Making the pathways inside a shallow trench is handy for compacting that soil and to keep the garden accessible. That’s because we tend to clear the pathways as we work. We actively reduce any trip hazards. also, we rarely go in the garden when it’s raining heavily. So, when the pathway fills with water but move off quickly. Meanwhile we relax indoors as the flow of water works to clear away debris.

At this farm called Conscious Ground in Mullumbimby, the berm looks really tall. But in fact it’s on a steep slope. This food forest has a wide level trenches and berms on contours across the slope. [If you want help understanding contours, see our student tutorial on mapping and elevation].

The trench is wide enough for several people to walk along together and is accessible by machinery.

Ditches
Ditches are common water management devices for flatlands with little runoff but they can also be the start of erosion channels. When there’s nothing holding the soil together, the ditch is destructive. Drip by drip, the life in the soil washes away. In this patch of sparsely covered lawn a gully has started. In fact, erosion commonly starts with just a little ditch between a road and a fence
What makes the best swale?
A swale needs three things: a trench, a downhill berm and plants. It needs plants uphill to stop the swale from silting up. And the swale needs plants downhill to prevent erosion by wind, water or animals.
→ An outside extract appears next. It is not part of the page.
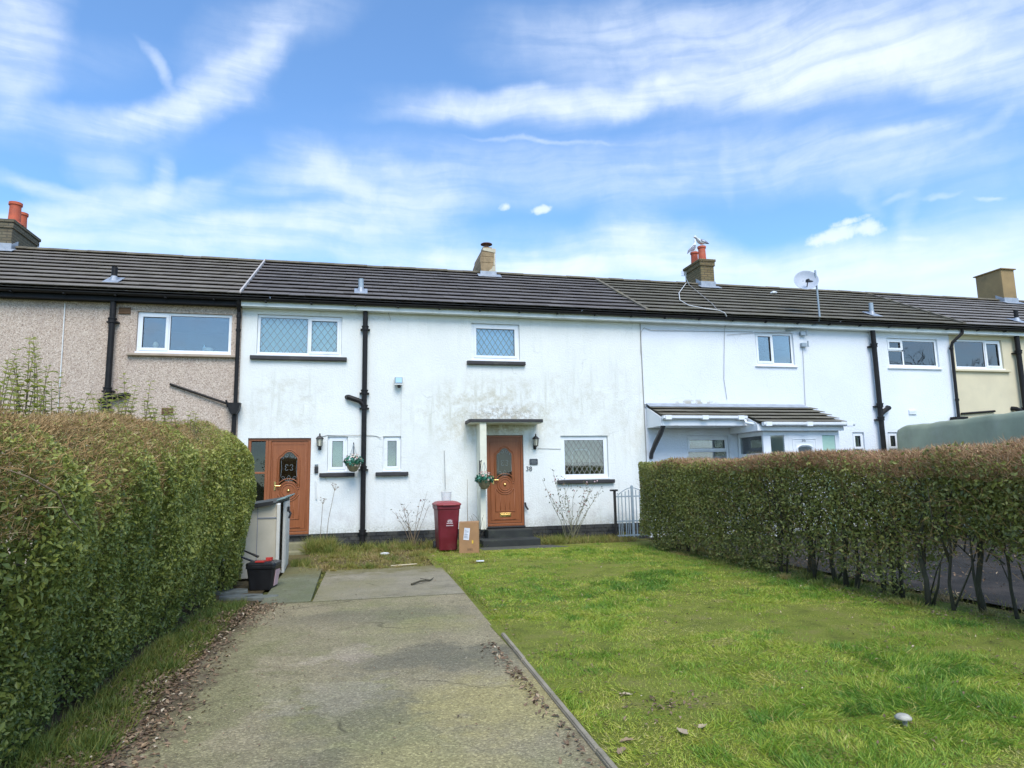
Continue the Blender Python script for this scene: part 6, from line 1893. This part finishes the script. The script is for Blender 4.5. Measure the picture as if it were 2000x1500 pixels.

Water distribution channels
Channels work well on large properties (housing developments or broadacre farms). Keyline designs channels to move water from wet areas to dry ridges. Unlike a swale, trench or berm, Keyline channels slowly distribute water. Keyline planning works closely with the contours, the rainfall and soil type.
Summary
Plant growth is dependent on access to water. Creating a plans to manage the water naturally builds abundance. And your food forest journey begins.